My reply to this is that we’re not being vague, but rather quite prescriptive. There should be no additional oversight of private schools.
A voucher plan would create a system of accountability more robust than could countless layers of bureaucracy, and, better yet, the accountability wouldn’t rest on government, but on consumers as it does in most every other sector of our lives. Accountability is necessary in government because government monopolizes a market. When we look for accountability policy in public schools we are doing so not because government is the best judge of quality in education, but because we understand people don’t have any other legitimate choice in that market. And without choice there is no way for consumers to hold service providers accountable.

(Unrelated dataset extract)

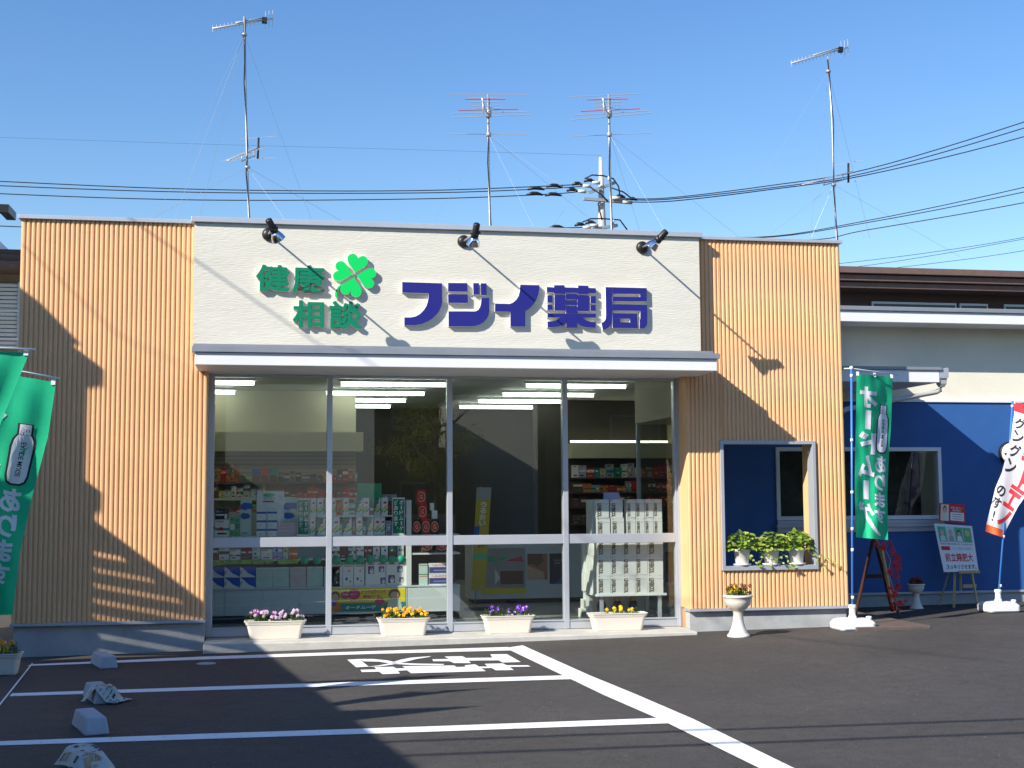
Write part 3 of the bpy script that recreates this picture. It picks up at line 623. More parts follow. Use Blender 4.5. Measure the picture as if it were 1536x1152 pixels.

In a voucher system consumers are empowered to choose other schools and so accountability is a given.
My advice about accountability would be to remove every layer of government oversight on private and public schools and completely open the market with 100% funded vouchers for every kid that wants one. You’d have just saved yourself and your state an awful lot of time and money. I can see nothing in keeping more with Jeffersonian principles than that.
Legislators who might want oversight of private schools are well-meaning. Small-government Republicans, attending a meeting of a Jeffersonian group like ALEC, have a desire to best serve their constituents – but sometimes can’t avoid being subconsciously swayed into nanny-statism, and sometimes advocate for government regulation in a private market without even knowing it. When we spend so much time working incrementally at reforms, working within a broken system, we can become intertwined with the broken system to the point of defending its faults.